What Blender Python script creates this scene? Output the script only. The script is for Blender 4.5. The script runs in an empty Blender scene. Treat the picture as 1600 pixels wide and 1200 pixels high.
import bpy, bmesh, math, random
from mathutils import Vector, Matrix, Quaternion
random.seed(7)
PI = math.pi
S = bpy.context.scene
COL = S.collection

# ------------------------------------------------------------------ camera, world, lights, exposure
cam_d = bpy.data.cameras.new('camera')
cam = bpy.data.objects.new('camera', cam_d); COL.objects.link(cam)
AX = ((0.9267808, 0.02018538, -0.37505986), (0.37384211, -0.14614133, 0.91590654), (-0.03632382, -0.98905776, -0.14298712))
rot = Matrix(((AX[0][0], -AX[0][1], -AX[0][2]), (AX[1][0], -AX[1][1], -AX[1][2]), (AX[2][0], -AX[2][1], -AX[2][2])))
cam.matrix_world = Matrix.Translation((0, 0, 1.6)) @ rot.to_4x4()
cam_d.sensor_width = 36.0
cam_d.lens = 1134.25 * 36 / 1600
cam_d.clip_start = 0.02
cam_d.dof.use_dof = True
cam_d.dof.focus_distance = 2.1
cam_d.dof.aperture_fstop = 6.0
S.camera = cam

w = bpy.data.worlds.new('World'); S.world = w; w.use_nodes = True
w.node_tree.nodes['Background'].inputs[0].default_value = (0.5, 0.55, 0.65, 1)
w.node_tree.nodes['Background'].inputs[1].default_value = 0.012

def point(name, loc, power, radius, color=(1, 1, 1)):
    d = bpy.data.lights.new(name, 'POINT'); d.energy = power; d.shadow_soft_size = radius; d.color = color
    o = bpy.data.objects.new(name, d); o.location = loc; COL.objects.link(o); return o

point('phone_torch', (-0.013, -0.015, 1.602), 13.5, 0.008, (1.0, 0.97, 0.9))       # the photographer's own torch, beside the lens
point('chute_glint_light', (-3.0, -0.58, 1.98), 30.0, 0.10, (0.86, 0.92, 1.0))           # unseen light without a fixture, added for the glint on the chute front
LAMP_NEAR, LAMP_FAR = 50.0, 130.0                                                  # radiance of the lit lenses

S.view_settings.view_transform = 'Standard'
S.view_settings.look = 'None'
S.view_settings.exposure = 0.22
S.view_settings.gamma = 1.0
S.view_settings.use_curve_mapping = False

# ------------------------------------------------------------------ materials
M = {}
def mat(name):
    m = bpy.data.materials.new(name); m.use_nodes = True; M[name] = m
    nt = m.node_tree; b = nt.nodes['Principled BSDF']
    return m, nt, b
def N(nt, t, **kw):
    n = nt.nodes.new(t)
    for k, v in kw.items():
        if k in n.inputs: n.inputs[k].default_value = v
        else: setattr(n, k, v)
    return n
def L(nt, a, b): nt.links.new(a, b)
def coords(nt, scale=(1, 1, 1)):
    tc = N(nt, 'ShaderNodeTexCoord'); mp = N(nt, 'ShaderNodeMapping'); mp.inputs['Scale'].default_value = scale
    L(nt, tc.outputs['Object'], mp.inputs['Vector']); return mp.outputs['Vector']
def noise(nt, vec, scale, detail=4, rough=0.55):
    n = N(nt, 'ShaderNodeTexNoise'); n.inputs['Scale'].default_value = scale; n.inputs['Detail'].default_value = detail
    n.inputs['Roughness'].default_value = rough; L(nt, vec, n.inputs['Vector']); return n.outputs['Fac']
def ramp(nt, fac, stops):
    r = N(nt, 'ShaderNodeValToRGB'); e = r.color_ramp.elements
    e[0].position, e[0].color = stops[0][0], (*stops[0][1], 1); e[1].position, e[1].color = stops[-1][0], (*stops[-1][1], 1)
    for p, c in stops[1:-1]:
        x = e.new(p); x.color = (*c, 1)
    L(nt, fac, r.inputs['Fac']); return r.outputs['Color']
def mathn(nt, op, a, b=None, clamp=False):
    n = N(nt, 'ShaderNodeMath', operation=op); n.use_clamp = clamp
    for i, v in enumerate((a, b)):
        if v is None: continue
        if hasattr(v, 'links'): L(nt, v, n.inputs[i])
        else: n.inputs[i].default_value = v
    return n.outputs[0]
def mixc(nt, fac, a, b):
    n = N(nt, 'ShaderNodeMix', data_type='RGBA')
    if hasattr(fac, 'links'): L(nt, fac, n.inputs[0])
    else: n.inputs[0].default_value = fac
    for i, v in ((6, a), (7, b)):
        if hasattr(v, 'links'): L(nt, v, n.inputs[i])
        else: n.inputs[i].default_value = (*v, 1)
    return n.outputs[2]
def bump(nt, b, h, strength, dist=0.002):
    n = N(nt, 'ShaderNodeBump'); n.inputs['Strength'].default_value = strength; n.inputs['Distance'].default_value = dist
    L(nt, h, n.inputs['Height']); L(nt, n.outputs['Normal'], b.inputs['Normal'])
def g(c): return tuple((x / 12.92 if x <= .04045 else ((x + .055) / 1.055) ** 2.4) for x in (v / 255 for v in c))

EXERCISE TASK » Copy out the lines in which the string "scene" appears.

SOLVED PROBLEM »
What Blender Python script creates this scene? Output the script only. The script is for Blender 4.5. The script runs in an empty Blender scene. Treat the picture as 1600 pixels wide and 1200 pixels high.
S = bpy.context.scene